How do Weekly Options Differ from Monthly Options?

Weekly options and monthly options are similar—the primary difference between the two lies in the expiration dates. Monthly options expire every month on the third Friday of the month, whereas weekly options expire almost every Friday and are issued on Thursdays.

Traders who were previously limited to just 12 options expirations each year with monthly options can now capitalize up to 52 expirations by adding the tool of trading weekly options to their trading portfolio.

Weekly Options are More Cost-Effective than Monthly Options

Weekly options are less expensive than shares of the stock and cheaper than standard monthly options. This is because the time duration (premium) is minimal with weekly options, as traders have only a couple of days to wait for the underlying stock to make the predicted move. Do not be scared off by the quickness of these weekly options trading opportunities. The increased volatility within the weekly options trade holding period presents an increased profit-taking opportunity, more so than an increase in risk.
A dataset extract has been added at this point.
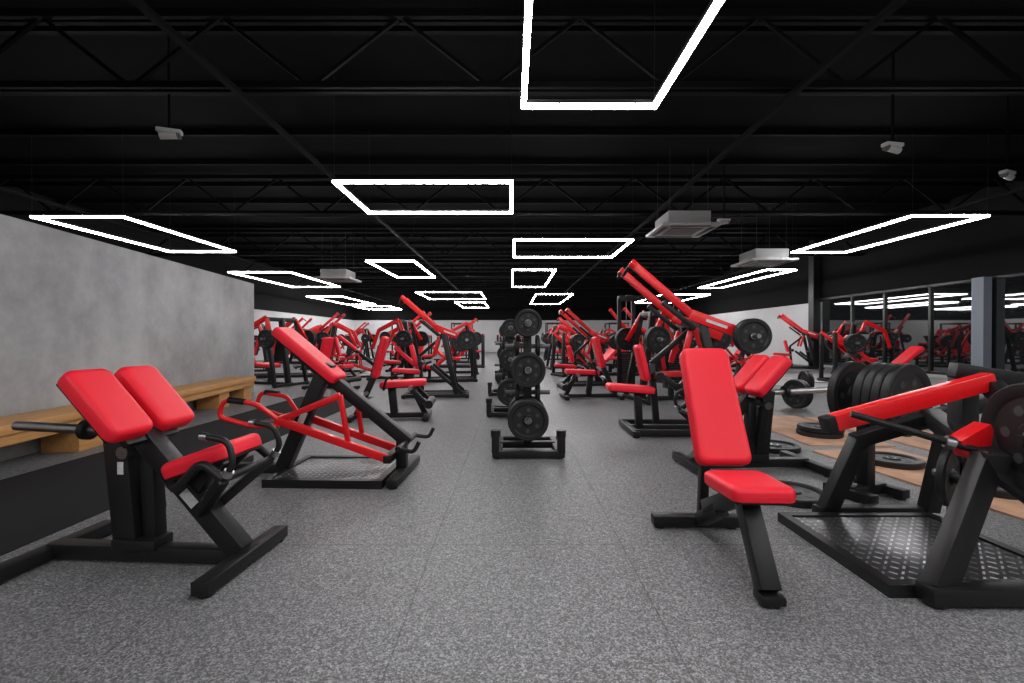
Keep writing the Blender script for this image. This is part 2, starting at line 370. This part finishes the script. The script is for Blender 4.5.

Weekly Options Listings Feature Popular Stocks and Indices

Weekly options listings change every week, mainly because the weekly options expiration period is limited.  The CBOE is always in a constant process of listing attractive weekly options to increase trading volume. Therefore, traders have seen a significant rise in the popularity of weekly options over the last few years. High-volume stocks are the most likely going to make it to the new weekly options list each week. Additionally, the weekly options listings may also include stocks that are slated to announce big news in the near term.

Weekly Options Maximize Profit Potential

Weekly options allow traders to profit during any kind of market environment. The short-term nature of weekly options trades calls for efficiency in a fast-paced stock market that can be highly unpredictable for long-term investments. With weekly options trades, traders can benefit from buying cheaper options and then selling them for more than purchased within a short period of time.

Regardless of the price movement, it is always possible to see triple-digit returns with weekly options buying. Unlike stocks that only benefit investors if the stock price increases, weeklies let traders benefit regardless of the stock price direction.